Saturday Short Subjects: Go Ahead, Blow

Not so long ago Kimberly-Clark was the enemy in a war waged by the environmental group Greenpeace. The corporation was the target of the Kleercut Campaign, begun by Greenpeace in November 2004 to protest Kimberly-Clark's use of trees from Canada’s ancient Kenogami and Ogoki forests in Northern Ontario to manufacture its products. Kimberly-Clark's brands include Kleenex, Scott, Huggies, Pull-Ups, Kotex and Depend. Over the next five years Greenpeace helped organize a series of well-orchestrated protests including campus activism, civil disobedience, media campaigns, petitions, and institutional and consumer boycotts.

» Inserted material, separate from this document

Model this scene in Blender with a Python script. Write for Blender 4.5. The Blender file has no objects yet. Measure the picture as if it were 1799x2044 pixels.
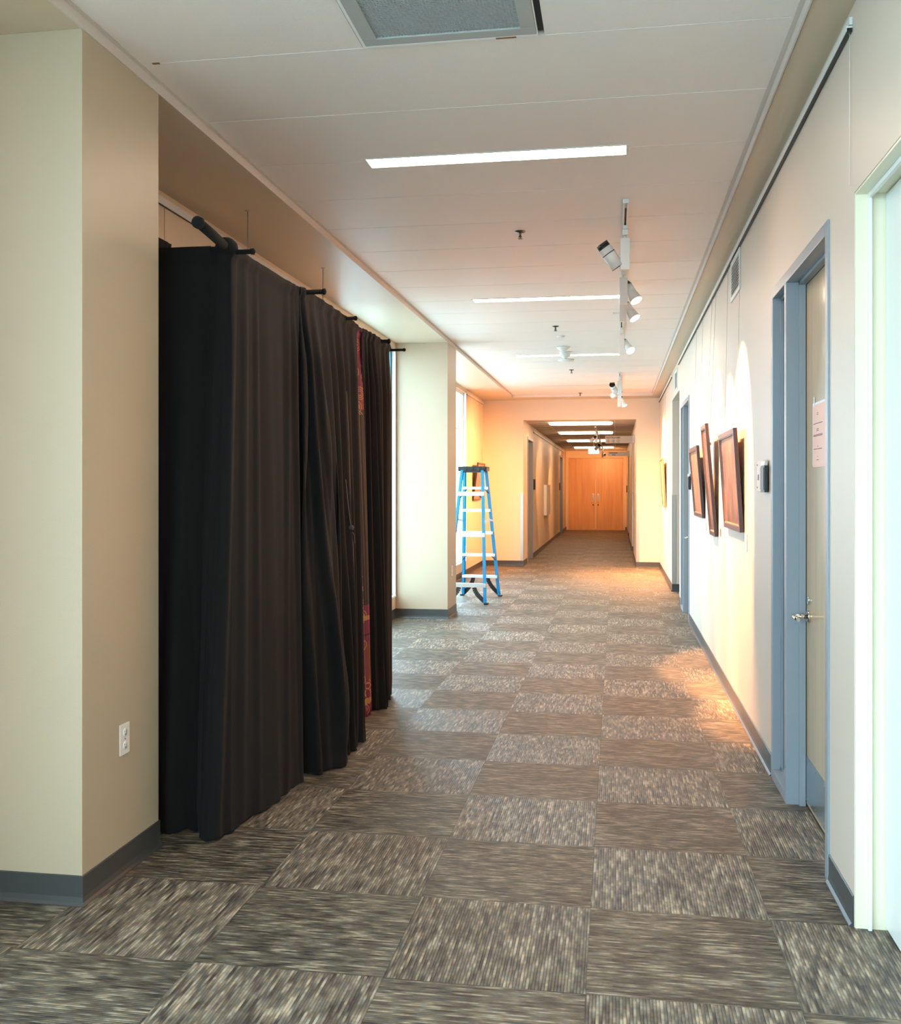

Greenpeace's hard work paid off. On August 5, 2009, Greenpeace announced that it was ending its Kleercut Campaign, stating that Kimberly-Clark’s new fiber sourcing standards would make the company “a leader for sustainably produced tissue products.” The entire campaign is archived in timeline form here

The corporation’s new goals were high: “Kimberly-Clark has set a goal of obtaining 100 percent of the company's wood fiber for tissue products, including the Kleenex brand, from environmentally responsible sources. The revised standards will enhance the protection of Endangered Forests and increase the use of both Forest Stewardship Council (FSC) certified fiber and recycled fiber. By the end of 2011, Kimberly-Clark will ensure that 40 percent of its North American tissue fiber is either recycled or FSC certified - a 71 percent increase from 2007 levels that represents 600,000 tonnes of fiber.… Also by the end of 2011, Kimberly-Clark will eliminate the purchase of any fiber from the Canadian Boreal Forest that is not FSC certified” 

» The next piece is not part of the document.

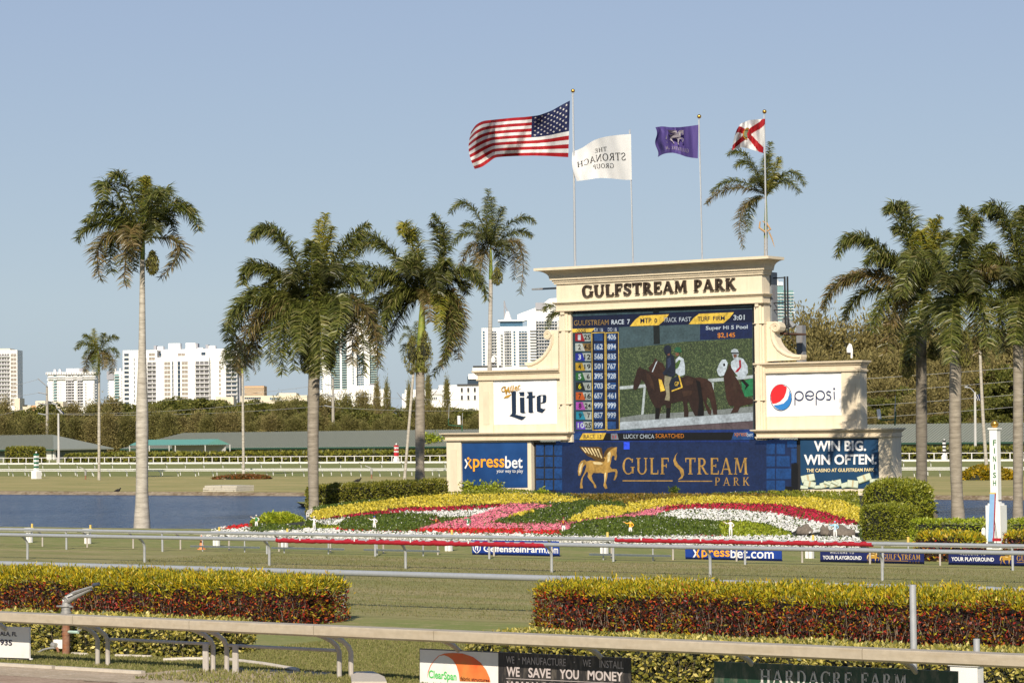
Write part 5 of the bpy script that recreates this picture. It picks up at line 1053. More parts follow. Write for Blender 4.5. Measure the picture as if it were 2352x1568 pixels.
for px in (785, 1700, 1430, 2095+280, 360, 60): MB().tube([(Gx(px, Y1).x, Y1+.1, 0), (Gx(px, Y1).x, Y1+.1, z1_-.2), (Gx(px, Y1).x, Y1, z1_-.12)], .04, 8).build('post', STEELP, e, smooth=True)
def rail_line(Y, ztop, r, posts, Yo, label, pr, x0, x1, wraps=(), m=PIPE, joint=None, foot=0, flat=False, grp='grey pipe rails of the turf course'):
    e = empty('running_rail', Gx((x0+x1)/2, Y), label, 'rail', grp); A, B = Gx(x0, Y).x, Gx(x1, Y).x
    n = max(1, int((B-A)/6)); xs = [A+(B-A)*i/n for i in range(n+1)]
    for a, c in zip(xs[:-1], xs[1:]):
        if flat: MB().box((a+.01, Y-.04, ztop-.06), (c-.01, Y+.04, ztop)).build('rail_strip', m, e)
        else: MB().tube([(a+.006, Y, ztop-r), (c-.006, Y, ztop-r)], r, 10).build('rail_pipe', m, e, smooth=True)
        if not flat: MB().tube([(c-.12, Y, ztop-r), (c+.12, Y, ztop-r)], r*1.1, 10).build('pipe_sleeve', m, e, smooth=True)
    for w_ in wraps:
        a, c = PY(w_[0], 1240, Y).x, PY(w_[1], 1240, Y).x; N_p = int((c-a)/.16); pts = [(a+(c-a)*i/N_p, Y+random.uniform(-.006, .006), ztop-r-.012-.02*abs(sin(i*1.3))+random.uniform(-.006, .006)) for i in range(N_p+1)]
        wr = MB().tube(pts, [r*1.28*(1+.07*random.uniform(-1, 1)) for _ in pts], 10).build('red_padding', RED, e, smooth=True)
        for k_ in range(int((c-a)/2.6)):
            x = a+1.2+k_*2.6; MB().box((x-.02, Y-r*1.36, ztop-r*1.1), (x+.03, Y-r*1.30, ztop+.01)).build('white_tie', WHITEP, wr)
    for p in posts:
        x = PY(p, 1270, Yo).x; goose(e, x, Y, Yo, ztop-r*1.5, pr, STEELP, foot=foot, bend=.3)
    return e
pA = [p*K for p in (-390, 110, 578, 1077, 1622, 2206, 2840, 3528, 4290)]
YA = 76.7; zA = topz(1176, 1243.5, YA)
rail_line(YA, zA, .075, pA, YA+.35, 'grey rail on curved posts in the middle of the turf, padded red left of centre', .05, -60, 2440, wraps=((636, 1251.5),))
YB1 = 84.4; zB1 = topz(1176, 1230, YB1)
rail_line(YB1, zB1, .07, [p*K for p in (-130, 266, 650, 1068, 1501, 1957, 2453, 2980, 3531, 4050)], YB1+.05, 'grey rail before the flower bed, padded red on its right half', .045, -60, 2440, wraps=((1414, 2004),))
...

Kimberly-Clark has since divested its woodlands and pulping assets, but has established a global fiber procurement program committed to using environmentally responsible fiber.

This information is now printed on the bottom of the Kleenex box . 

FSC is the acronym for the Forest Stewardship Council, founded after the 1992 Earth summit in Rio failed to produce an agreement to stop deforestation. The Forest Stewardship Council mission is to promote environmentally sound, socially beneficial and economically prosperous management of the world's forests. The FSC trademarks enable consumers to choose products that support forest conservation, offer social benefits, and enable the market to provide an incentive for better forest management. 

This makes me feel a little better. Normally I am a hankie user. I have stacks of them – good for the usual light sneeze or sniffle, or tears at the movies. But with my recent cold from Hell I needed tissues – scads of them. What I discovered on the Kleenex box bottom cancelled my expected guilt trip.

Go ahead, blow (gently). 

I am hoping this is my last post on discoveries as a result of winter illness and that you are all well and warm. Have a great weekend.

Why Saturday Short Subjects? Some readers may recall  being dropped at the movie theater for the Saturday matinee — two action-packed feature films with a series of short subjects (cartoons or short movies, sometimes a serial cliffhanger) sandwiched in between. Often the short subjects were the most memorable, and enjoyable, part of the morning. That explains the name. The reason behind these particular posts is that we are all short on time. My Short Subject posts should not take me as long to write or you as long to read (or try).